European Jewish Congress
Israeli Press Review of 14.07.2016
Israeli Press Review
Israeli Press Review of 14.07.2016

Major Headlines
  • IIsrael angered by French foreign minister’s meeting with Hezbollah

Israel has responded with anger to a reported meeting between the French foreign minister and members of the Lebanese terror organisation Hezbollah, suggesting the move was comparable to meeting with representatives of the Islamic State, the Times of Israel reports. 

Jean-Marc Ayrault met with a political delegation of Hezbollah in Lebanon on Tuesday, according to local media reports.

Israel’s Foreign Ministry released a statement urging France to follow the example of Arab states that have blacklisted Hezbollah as a terror organisation.

“It’s a shame that the French foreign minister didn’t consult with Arab states that do not make a distinction between the military and political arms of Hezbollah,” read the Tuesday statement. “It is clear that Foreign Minister Ayrault would not meet with the ‘political wing’ of Islamic State.”

In May the Arab League declared the Lebanon-based Shi’a group a terrorist organisation, with all but two of the 22-member bloc voting for the resolution. The declaration came a little over a week after the predominantly Sunni Gulf Cooperation Council took a similar stance by blacklisting the group.

As opposed to the European Union, which only defines the group’s military wing as a terrorist organisation, the Arab League and GCC made no distinction between the group’s political and military arms.

Click here to read the full article in Times of Israel


  • IDF sticks with rabbinical appointment despite controversy

IDF Chief of Staff Lt. Gen. Gadi Eisenkot announced on Wednesday that, despite the public controversy, Rabbi Col. Eyal Karim will be appointed as the chief rabbi of the IDF. Eisenkot made the announcement after holding a meeting with Karim following the recent publication of controversial statements the rabbi had made concerning women, gay people, and refusing orders, Yediot Aharonot reports.
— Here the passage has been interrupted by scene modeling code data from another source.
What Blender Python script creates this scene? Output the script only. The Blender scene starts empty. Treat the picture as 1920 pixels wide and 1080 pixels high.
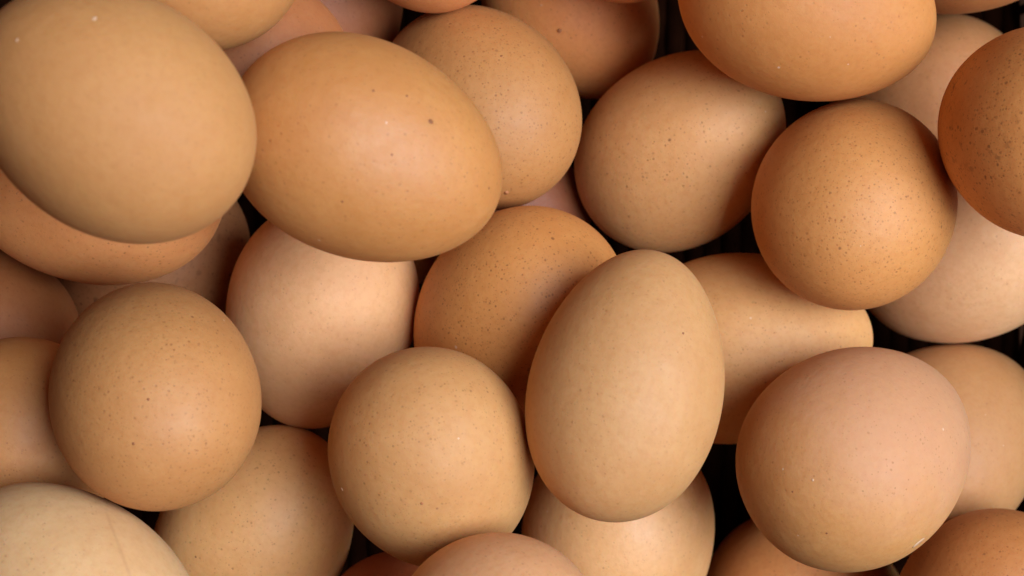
import bpy, bmesh, math, random
from mathutils import Vector, Matrix, Quaternion, noise as mnoise

S = bpy.context.scene
C = S.collection

# ------------------------------------------------------------------ camera, world, light
CAM = Vector((0.0, 0.0, 0.53))
cam_data = bpy.data.cameras.new('camera')
cam = bpy.data.objects.new('camera', cam_data)
C.objects.link(cam)
cam.location = CAM                       # looks straight down on the pile
cam_data.lens = 70.0
cam_data.sensor_width = 36.0
cam_data.clip_start = 0.01
cam_data.clip_end = 20.0
cam_data.dof.use_dof = True
cam_data.dof.focus_distance = 0.405
cam_data.dof.aperture_fstop = 20.0
S.camera = cam

world = bpy.data.worlds.new('World')
S.world = world
world.use_nodes = True
bg = world.node_tree.nodes['Background']
bg.inputs['Color'].default_value = (1.0, 0.36, 0.15, 1)
bg.inputs['Strength'].default_value = 0.115

key_data = bpy.data.lights.new('window_light', 'AREA')
key_data.shape = 'RECTANGLE'
key_data.size = 1.7
key_data.size_y = 1.9
key_data.energy = 120.0
key_data.color = (0.925, 1.01, 1.11)
key = bpy.data.objects.new('window_light', key_data)
C.objects.link(key)
KD = Vector((0.53, 0.0, 0.85)).normalized()
key.location = Vector((0, 0, 0.1)) + KD * 2.6
key.rotation_euler = KD.to_track_quat('Z', 'Y').to_euler()

S.view_settings.view_transform = 'Standard'
S.view_settings.look = 'None'
S.view_settings.exposure = 0.0
S.view_settings.gamma = 1.0
S.render.engine = 'CYCLES'
S.cycles.max_bounces = 10
S.cycles.diffuse_bounces = 6

# ------------------------------------------------------------------ helpers
def lin(c):
    return tuple(((x / 255) / 12.92 if x / 255 <= 0.04045 else ((x / 255 + 0.055) / 1.055) ** 2.4) for x in c)

def link_mesh(name, me, mat, parent=None):
    o = bpy.data.objects.new(name, me)
    C.objects.link(o)
    if mat and not me.materials:
        me.materials.append(mat)
    if parent:
        o.parent = parent
    return o

class Nodes:
    def __init__(self, name):
        self.m = bpy.data.materials.new(name)
        self.m.use_nodes = True
        self.t = self.m.node_tree
        self.b = self.t.nodes['Principled BSDF']
    def n(self, typ, **kw):
        x = self.t.nodes.new(typ)
        for k, v in kw.items():
            setattr(x, k, v)
        return x
    def put(self, sock, v):
        if isinstance(v, bpy.types.NodeSocket):
            self.t.links.new(v, sock)
        else:
            sock.default_value = v
    def math(self, op, a, b=0.0, c=None, clamp=False):
        x = self.n('ShaderNodeMath', operation=op, use_clamp=clamp)
        self.put(x.inputs[0], a); self.put(x.inputs[1], b)
        if c is not None: self.put(x.inputs[2], c)
        return x.outputs[0]
    def remap(self, v, a, b, c=0.0, d=1.0, smooth=False):
        x = self.n('ShaderNodeMapRange', interpolation_type='SMOOTHSTEP' if smooth else 'LINEAR')
        self.put(x.inputs[0], v)
        for i, q in enumerate((a, b, c, d)): self.put(x.inputs[i + 1], q)
        return x.outputs[0]
    def noise(self, vec, scale, detail=3.0, rough=0.55):
        x = self.n('ShaderNodeTexNoise')
        self.put(x.inputs['Vector'], vec)
        x.inputs['Scale'].default_value = scale
        x.inputs['Detail'].default_value = detail
        x.inputs['Roughness'].default_value = rough
        return x.outputs[0]
    def mix(self, f, a, b, blend='MIX'):
        x = self.n('ShaderNodeMix', data_type='RGBA', blend_type=blend)
        self.put(x.inputs[0], f)
        self.put(x.inputs[6], a if isinstance(a, bpy.types.NodeSocket) else (*a[:3], 1))
        self.put(x.inputs[7], b if isinstance(b, bpy.types.NodeSocket) else (*b[:3], 1))
        return x.outputs[2]
    def specks(self, vec, scale, density, r0, r1, soft=0.55):
        """round marks scattered over the shell: 1 inside a mark"""
        v = self.n('ShaderNodeTexVoronoi', feature='F1')
        self.put(v.inputs['Vector'], vec)
        v.inputs['Scale'].default_value = scale
        sep = self.n('ShaderNodeSeparateColor')
        self.t.links.new(v.outputs['Color'], sep.inputs[0])
        on = self.math('LESS_THAN', sep.outputs[0], density)
        r = self.remap(sep.outputs[1], 0, 1, r0, r1)
        inner = self.math('MULTIPLY', r, soft)
        m = self.remap(v.outputs['Distance'], r, inner, 0, 1)
        s = self.remap(sep.outputs[2], 0, 1, 0.45, 1.0)
        return self.math('MULTIPLY', self.math('MULTIPLY', m, on), s)

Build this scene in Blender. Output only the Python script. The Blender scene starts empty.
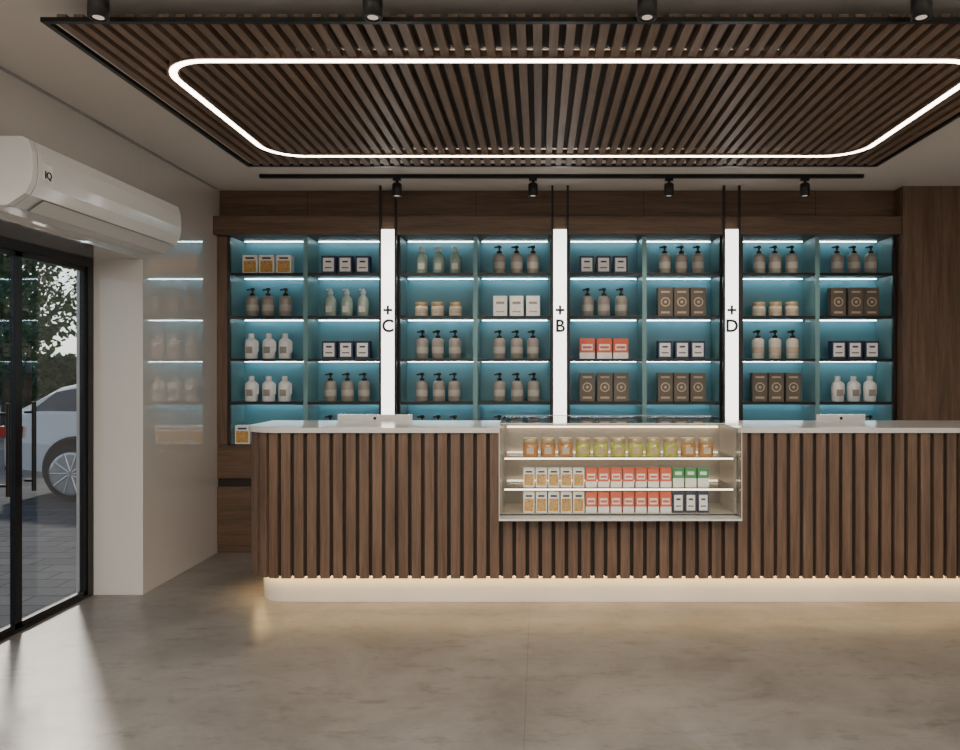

The statement released by the chief of staff's office said, "Col. Karim made clarifications during the conversation on all the matters that have come up in recent days, and he clarified beyond any doubt that he and all IDF soldiers are completely subject to IDF orders and the IDF Code of Ethics. 

"The rabbi promised that he personally and the rabbinate headed by him will respect every single person, regardless of religion, sex and sexual preference, and because he sees the IDF as an army of the people absorbing of its recruits, no matter whom they are. The chief of staff spoke with Col. Karim about the chief rabbinate's tasks and how he envisages the rabbinate under his command, and he felt that he and the rabbi see eye to eye on these issues."

The chief of staff emphasised that he disapproves and does not agree with the rabbi's pronouncements that have caused the controversy and that they are inconsistent with the IDF's values. 

Karim's appointment to the position of chief rabbi of the IDF was announced on Monday. Shortly afterwards, controversial statements that he had made in the past came to light, mostly when answering readers' questions on the religious website Kipa. The rabbi ruled that when a military order is at odds with Jewish law, a soldier is allowed to refuse an order, that wounded terrorists must be killed, that women must not testify in court or serve in the IDF, that raping gentile women during wartime was permissible, that gays and lesbians have "backward tendencies." 

On Wednesday evening, Karim publicised a letter to all IDF soldiers. In it, he stated, "It is inconceivable that any soldier or commander would act contrary to orders." He also wrote, "I understand the diversity and variety that exists amongst IDF soldiers and the important contribution that every soldier makes without regard to their sexual orientation. We will continue being everybody's rabbinate."

Click here to read the full article in Yediot Aharonot


  • Finance minister backs tax reductions despite central bank’s objections

Finance Minister Moshe Kahlon (Kulanu) opened a meeting with party members on Tuesday by announcing that he intends to lower income tax by 1-2% for Israelis earning up to 13,000 NIS, as well as for companies. Following a previous income tax reduction in the beginning of the year, an additional 2% reduction would bring it to its lowest point yet, Yediot Aharonot reports.

“As I have promised, the new budget will focus on growth encouragement,” said Kahlon at the meeting. “This will be done through two steps: investing and lowering taxes.” He went on to say that the Finance Ministry would act to decrease taxes by billions of shekels, defending the decision ahead of any criticism it could bring about. “Last year’s decision to lower the VAT and corporate tax were similarly attacked, but looking back it was the right decision. Taxes belong to the public, and as such they should be returned to the public when there is a surplus.” 

By comparison, last year’s decision to decrease the VAT by 1% translated into an annual 5 billion NIS loss in tax revenues. It should also be noted that during the year’s first quarter, only a 1.3% growth was found.

Kahlon’s decision goes against Bank of Israel Governor Karnit Flug’s expressed recommendation that the Finance Ministry raise taxes so that the government could provide its citizens with better services.

Israel currently ranks among the lowest countries in the OECD in terms of the tax burden placed upon its citizens, placing 26 out of 34.